Immigration into Europehas to slow down


LONDON – It is all too easy both to understate and to overstate the results of the first round of the French general election. To overstate is to forget that Jean-Marie Le Pen achieved back in 1995 14% of the vote as against his present 16.86%, hardly a mammoth increase. He is still far behind the electoral pull of his Austrian counterpart Jorg Haider and the peripheral position of his National Front party gives it no chance of being a critical element in supporting a government, as does its Danish counterpart the Peoples Party.

Yet again is all too easy to understate the significance of his victory over Lionel Jospin. Le Pen is part of a marked trend in European politics. Admittedly Haider seems to be losing support but in many countries rightist candidates with an anti-immigrant tone and policies that underline tough law and order themes are still gaining ground.

Their significance is two fold. First, this is the first time anti-immigrant movements spewing racist rhetoric and tough cop solutions have been important political forces in so many European countries at the same time. Second, they do have something real to say unlike their predecessors Enoch Powell in Britain and James Schwartzenbach in Switzerland who in the 1960s and 70s earned a following by predicting awful things that were going to happen if immigration was allowed to continue at its then high levels.

The truth is awful things are now happening. Last year it was race riots in Oldham in the old industrial revolution heartland of England. This year it is the burning of Jewish synagogues in Marseilles by Muslim youths angry at the Israeli response to the Intifada. All over Europe it is the undoubted rise of crime among immigrant youth.

For its part, the “welcome” by the host community has been at best unthought out and at worst simply vicious. Right back in the 1950s and early 1960s when Third World immigration first achieved significant proportions there were too many reports of racist attacks by angry whites, police brutality, job discrimination at every level combined with an appalling general ignorance even by the intelligensia of what was actually going on at the bottom of the heap.

For example, there was a widespread assumption in the 1960s and 70s that immigrant crime rates were already higher than average when in fact right across Europe they were signicantly lower. There was also a too widespread assumption that that these first generation immigrants were attracted to Europe because of the access to welfare payments when in fact they were under using such facilities relative to the general population and they only migrated when jobs were available. In Britain, immigrants had a much higher rate of home ownership than the indigenous working class.

Tragically over time many of these misconceptions actually did become true. As the age profile changed and as the first generation’s children found their way forward blocked by prejudice, poor education and alienation from their own parents’ humble but purposeful lifestyles unemployment, welfare dependency and crime began to climb. Despite these impediments, for a majority of immigrants there has been a way through, material life has become better and there has been significant individual achievement. (Although not as much as comparable immigrant groups in America. As General Colin Powell, born of Jamaican immigrant parents, has observed, in England he’d have risen to sergeant; in the U.S. he became Chairman of the Joint Chief of Staffs.) Yet a too large minority have missed the boat and stayed back, estranged, seething, and in some cases prone to crime and even violence.
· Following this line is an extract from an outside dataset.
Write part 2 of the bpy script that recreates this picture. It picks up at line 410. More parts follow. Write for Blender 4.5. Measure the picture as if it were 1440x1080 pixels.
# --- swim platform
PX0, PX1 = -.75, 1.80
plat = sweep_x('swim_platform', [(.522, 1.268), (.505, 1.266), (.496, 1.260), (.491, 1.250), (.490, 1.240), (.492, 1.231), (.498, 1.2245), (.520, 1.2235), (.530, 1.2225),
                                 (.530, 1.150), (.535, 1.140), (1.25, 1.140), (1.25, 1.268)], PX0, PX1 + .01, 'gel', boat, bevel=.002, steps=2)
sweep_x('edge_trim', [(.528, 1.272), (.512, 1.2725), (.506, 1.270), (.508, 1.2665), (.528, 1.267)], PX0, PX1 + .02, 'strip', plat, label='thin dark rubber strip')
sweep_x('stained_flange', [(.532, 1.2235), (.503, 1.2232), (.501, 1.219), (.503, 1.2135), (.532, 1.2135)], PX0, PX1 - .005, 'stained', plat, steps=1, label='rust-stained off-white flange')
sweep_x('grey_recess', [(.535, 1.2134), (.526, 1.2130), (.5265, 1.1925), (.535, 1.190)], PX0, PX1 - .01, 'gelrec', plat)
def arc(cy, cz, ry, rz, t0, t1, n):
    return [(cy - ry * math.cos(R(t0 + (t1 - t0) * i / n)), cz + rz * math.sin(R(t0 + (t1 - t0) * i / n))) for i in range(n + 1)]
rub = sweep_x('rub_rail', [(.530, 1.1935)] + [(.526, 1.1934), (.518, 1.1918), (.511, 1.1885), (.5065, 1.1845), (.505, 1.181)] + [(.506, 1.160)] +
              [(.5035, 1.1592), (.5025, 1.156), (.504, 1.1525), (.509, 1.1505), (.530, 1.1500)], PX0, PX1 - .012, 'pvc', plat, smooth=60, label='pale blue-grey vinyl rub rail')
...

We cannot close our eyes to what is happening today. It is too socially simplistic to point to economics and say we need immigrants to grease the wheels of the raw underbelly of modern society, working in the low wage economy, doing the difficult jobs at unsocial hours.

It is even more simplistic, as economists have often done, to point to the anti-inflationary contribution of the flow of new immigrants or to highlight the hypocrisy of advanced capitalist societies who don’t appear to accept that free trade and free flows of capital be balanced by the free flow of labour. Some are even arguing that the immigrant gates should be opened wide now that Europe has an ageing population and not enough young tax payers to support the pensions of older people with their dramatically extended longevity.

The trouble is economists don’t usually live in tower blocks next to dysfunctional immigrant families. Neither do most politicians, academics nor journalists have their children playing in glass-strewn streets with tough, delinquent-inclined immigrant youth. Nor do they work on the assembly line cheek by jowl with young immigrant men who don’t speak their language very well, who don’t laugh at their jokes and who eat and socialize in a manner that is totally alien to their own traditions and life-style.

Most people in most countries are not prepared to change their cultural make up at the speed many Europeans have been asked to the last three decades. Yes, the world is becoming more cosmopolitan, but most of us still more easily identify with our own kind. Finding that balance is not easy.

Europe probably has to say no to further immigration until it has digested properly what it has already swallowed and make more effort to sort out its present racial malaise. If it doesn’t this 17 or 20% of the vote will climb to 30% bringing right into centre stage the ugliness of parties like Le Pen’s, which at the moment, for all the headlines, are still extremists out on the political edge.